Nacque così la provvidenziale idea del  “Giubileo per Napoli”, indetto nel 2011. Dopo qualche iniziale, comprensibile disorientamento, lo spirito del Giubileo fu progressivamente recepito e assimilato dalle varie articolazioni della Diocesi e dalla comunità civile, modificando relazioni e linguaggi, abolendo barriere e pregiudizi, favorendo un lavoro sinergico, i cui frutti si notano ancora oggi.
Come icona del Giubileo fu scelta la tela delle “Sette opere di misericordia” del Caravaggio perché simboleggiava, in maniera impareggiabile, l’apertura della Chiesa ai bisogni della città, la concretezza dei suoi interventi, lo spirito di misericordia che l’avrebbe caratterizzata. 
La carità come opera di misericordia è così divenuta la strada su cui è incamminata la nostra Diocesi che vuole concretizzarla ogni anno, come già sta facendo, attraverso la pratica, una dopo l’altra, delle sette opere di misericordia. In tal modo, questa pratica, che non è certamente esauribile in un rigido elenco, ci aiuta a concretizzare il comandamento del Signore, promuovendo una coscienza aperta all’altro, alle sue necessità, ai bisogni comuni della collettività.

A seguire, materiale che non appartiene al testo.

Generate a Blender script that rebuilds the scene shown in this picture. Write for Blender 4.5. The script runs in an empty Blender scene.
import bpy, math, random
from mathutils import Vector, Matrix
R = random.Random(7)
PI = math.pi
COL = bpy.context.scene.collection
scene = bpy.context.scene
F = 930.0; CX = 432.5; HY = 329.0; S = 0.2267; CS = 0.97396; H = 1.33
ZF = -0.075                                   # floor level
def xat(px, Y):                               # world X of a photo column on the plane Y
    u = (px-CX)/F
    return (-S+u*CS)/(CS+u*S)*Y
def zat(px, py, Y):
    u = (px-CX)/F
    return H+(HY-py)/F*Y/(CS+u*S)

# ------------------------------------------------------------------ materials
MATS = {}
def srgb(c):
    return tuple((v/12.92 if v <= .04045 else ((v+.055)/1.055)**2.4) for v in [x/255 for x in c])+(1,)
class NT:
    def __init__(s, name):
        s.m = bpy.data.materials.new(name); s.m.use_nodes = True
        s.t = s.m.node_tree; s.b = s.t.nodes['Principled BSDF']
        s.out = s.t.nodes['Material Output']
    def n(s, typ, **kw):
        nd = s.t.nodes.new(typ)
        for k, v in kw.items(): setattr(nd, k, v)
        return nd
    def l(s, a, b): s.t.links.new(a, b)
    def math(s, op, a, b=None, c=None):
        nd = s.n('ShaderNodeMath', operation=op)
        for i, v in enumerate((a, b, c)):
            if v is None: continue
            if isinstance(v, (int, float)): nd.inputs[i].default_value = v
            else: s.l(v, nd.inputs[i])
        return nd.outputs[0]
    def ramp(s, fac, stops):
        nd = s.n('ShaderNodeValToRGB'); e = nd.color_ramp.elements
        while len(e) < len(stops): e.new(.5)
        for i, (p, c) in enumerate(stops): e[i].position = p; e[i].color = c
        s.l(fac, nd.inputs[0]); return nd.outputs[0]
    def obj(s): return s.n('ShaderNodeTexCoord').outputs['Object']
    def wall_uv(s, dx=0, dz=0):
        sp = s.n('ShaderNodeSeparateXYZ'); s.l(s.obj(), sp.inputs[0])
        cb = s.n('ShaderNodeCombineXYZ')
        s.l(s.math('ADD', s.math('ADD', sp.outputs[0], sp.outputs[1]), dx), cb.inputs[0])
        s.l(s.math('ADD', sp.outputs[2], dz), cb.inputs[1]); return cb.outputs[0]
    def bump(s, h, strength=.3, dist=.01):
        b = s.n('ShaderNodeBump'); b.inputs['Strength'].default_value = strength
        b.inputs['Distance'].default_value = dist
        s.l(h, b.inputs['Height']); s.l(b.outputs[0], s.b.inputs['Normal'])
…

In questo nostro camminare insieme, che abbiamo sintetizzato nella Lettera pastorale “Canta e cammina”, siamo stati confortati dalla benedizione di Papa Benedetto XVI e dall’attuale magistero di Papa Francesco, che ci invita ad essere una “Chiesa in uscita”, cioè proiettata verso la comunità degli uomini, anche e soprattutto di quelli che sono andati via di casa, una chiesa aperta ad accogliere tutti e a curare, come in un “ospedale da campo”, le ferite dell’uomo d’oggi, smarrito e confuso, senza più utopie che lo sostengono, senza più fiducia in nulla e in nessuno, neanche in se stesso.
È il compito che la nostra comunità diocesana si è assunta in questi anni, riscoprendo la propria missione a servizio del progresso dell’uomo, dello sviluppo della vita, del benessere della casa comune, dell’avvenire per le nuove generazioni. In realtà, in questo campo rimane ancora tanto da fare. Importante è non lasciarci prendere da un pessimismo sterile, dall’individualismo, ma continuare ad essere segni di speranza per tutti, attuando la rivoluzione della carità e della misericordia.
Sollecitati, come Chiesa, a collaborare con tutti, dobbiamo immergerci nella vita della nostra gente fino a curare le ferite, fino a condividerne l’odore, fino a consumarsi, sulle orme del Maestro, per gli altri e dare la vita.
Chiediamo a Maria, nostra Madre, di aiutarci a fare sempre più bella e progredita la nostra Napoli, a testimoniare il comando del Signore di amarci gli uni gli altri, e a custodire, “mediante lo Spirito Santo” che abita in noi, il bene prezioso della fede che ci è stato affidato.
Dio vi benedica e ‘A Maronna V’accumpagna”.